Paysandú, Sábado 10 de Octubre de 2009

Sin debates y con pocas propuestas

Opinion | 04 Oct Todo indica que sería poco menos que pedirle peras al olmo que en la campaña electoral, ya en pleno desarrollo y a punto de ingresar en la recta final, se incorporen propuestas que resulten por lo menos convincentes para hacer que el ciudadano común deje de ser bombardeado por las descalificaciones y los cruces de acusaciones no solo entre los dos principales candidatos a la Presidencia, sino también por los dirigentes que los rodean y que muchas veces hacen las veces de avanzada del ataque contra el adversario, buscando resultados que impacten en la opinión pública.
Claro que para que se dé esta situación también conspiran otros elementos, que hacen que nuestro país sea prácticamente único en el mundo, desde que todo indica que tampoco en esta oportunidad tendremos debates entre los candidatos, y es así que hay que remontarse a 1994 para encontrarnos con un debate televisivo entre los oponentes.
Precisamente esta aparición en público, apenas con un moderador, permite confrontar propuestas y establecer una ronda de preguntas y respuestas donde ya es más difícil refugiarse en el efecto fácil de los eslóganes y las frases hechas, de las cifras solo consideradas parcialmente y a paladar e interés de quien las lanza, desde que está presente quien está en condiciones de rebatirlos y/o complementarlas.
Pero ocurre que al no estar reglamentada esta instancia, ni ser obligatoria, se genera la posibilidad de que quien está arriba en las encuestas especule con no correr riesgos de quedar en blanco en una instancia clave a pocos días de la elecciones y con poca oportunidad de revertirlo, por lo que apela a rehuir la confrontación de ideas con mil y una excusas.
Precisamente en esta oportunidad el candidato oficialista José Mujica, arriba en las encuestas, ya ha descartado participar en un debate con su adversario del Partido Nacional, desde que entiende que incurriría en riesgos innecesarios, y este criterio es de recibo desde el punto de vista de su interés electoral.
No hizo nada que no hayan hecho anteriormente candidatos de otros partidos y del suyo mismo, pero sin dudas en todos los casos el gran perjudicado es el ciudadano, el elector que no tiene la oportunidad de comparar opciones y cotejar propuestas antes que las descalificaciones al barrer que se lanzan con una intención efectista.
Y mientras se den estas condiciones de campaña electoral, los uruguayos deberemos limitarnos a decodificar información tergiversada, verdades a medias o directamente falsedades, detectar propuestas reales y atendibles entre un sin fin de voluntarismos y enunciados que promueven el qué pero no el cómo y con qué, solo por mencionar algunos de los perfiles de las campañas que hemos tenido en los últimos tiempos.
También es cierto que hay comodidad y hasta cierto hastío del ciudadano, que no se interesa mayormente por acceder por lo menos a los programas de los respectivos partidos y confía en quien más le simpatiza por encima de lo que realmente propone, y mucho menos en la viabilidad de traducirlo en realidades.
En alguna medida los uruguayos tenemos entonces las campañas que nos merecemos por nuestra idiosincrasia, pero no por ello corresponde cruzarnos de brazos ante este escenario, asumiendo que las cosas no pueden ser distintas, y corresponde reclamar madurez de nuestros dirigentes políticos, tanto en el ejercicio del gobierno como cuando deben convencer a los votantes.
En este problemático escenario, suena tal vez como ilusoria e irreal la idea de que los grandes partidos, por lo menos, acuerden alguna política de Estado en áreas clave, que establezcan por lo menos líneas de acción que se mantendrían cualquiera sea el partido que acceda al poder en sucesivos períodos.

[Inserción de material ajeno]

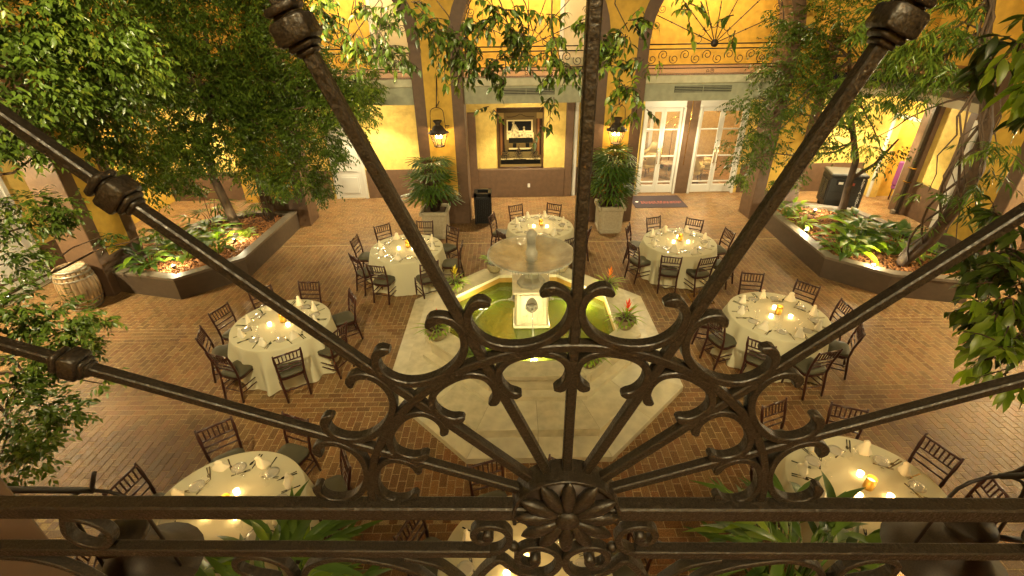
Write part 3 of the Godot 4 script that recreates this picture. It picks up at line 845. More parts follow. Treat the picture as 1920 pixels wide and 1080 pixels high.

Pero, pese a que en tiempos electorales hay demasiados intereses en juego y hay otras prioridades que por supuesto no tienen en cuenta el interés general, igualmente no debemos resignarnos a no exigir que este sea el momento de lanzar propuestas creíbles a la ciudadanía y emitir así una señal de madurez de un sistema político que justificadamente genera cada vez más descreimiento en el ciudadano.